The bonds are sold by the government of Israel to help in its economic development. However, although they have been available all over the world for the past 30 years, they have never been sold in Britain. But the way has been cleared following the British government’s abolition of foreign currency controls.

They will be sold in dollars by the newly formed Israel Development Company (UK) headed by Sir Isaac as president and Stanley Berwin, as chairman. Berwin, a lawyer, has been involved in negotiations with the British government and Bank of England for a long time on behalf of the Bonds Organization.

The development company has applied for a license to the British Department of Trade and it expects to receive one in about three months. Until then the bonds can only be sold indirectly by brokers in the City of London. But even then it will initially sell only to financial institutions rather than to individuals and according to Yigal Meerovich, the Bond Organization’s manager in Britain, “We will keep a low profile.”
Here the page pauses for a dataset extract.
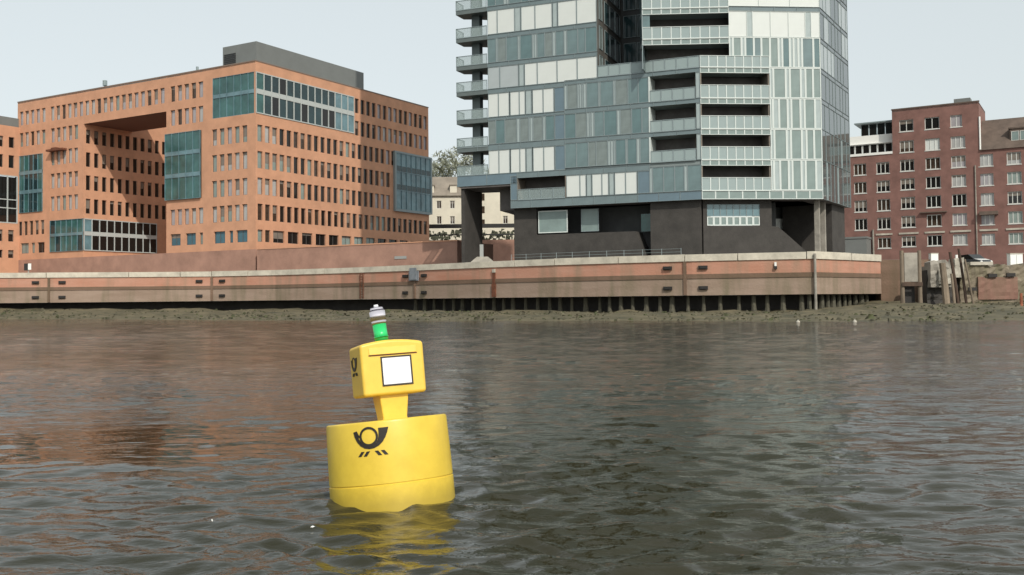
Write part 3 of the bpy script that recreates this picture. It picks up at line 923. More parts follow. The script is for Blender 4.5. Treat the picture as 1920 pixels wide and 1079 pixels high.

This is to avoid competing with the well established Joint Israel Appeal which has recently been raising about 10 million Pounds Sterling a year. Much of the Joint Israel Appeal money is spent on communal Zionist activity in Britain rather than exclusively in Israel.

PREVIOUS ATTEMPTS OPPOSED

The first public statement about the launching of bonds here is expected this week at a reception to be attended by Sam Rothberg, the general chairman of the Israel Bonds Organization in the United States. Since Israel bonds first went on sale in the U.S. 30 years ago, they have netted $5.1 billion, of which just under half has been redeemed. They have a life of 50 years and attract annual interest of four percent.

Long before the lifting of exchange controls in Britain, there had been attempts to sell Israel government bonds here. But the British Treasury and Bank of England said they were opposed to any foreign government raising money here in this way.

One plan put to them in recent years had been for the sale of bonds in Sterling on the understanding that the cash would be spent in Britain. With the ending of currency controls, however, it has become possible for British investors and supporters of Israel to buy the development bonds in U.S. dollars.

It is probably only a matter of time, too, before the bonds go on sale publicly as they are in America and other Western countries with substantial Jewish communities.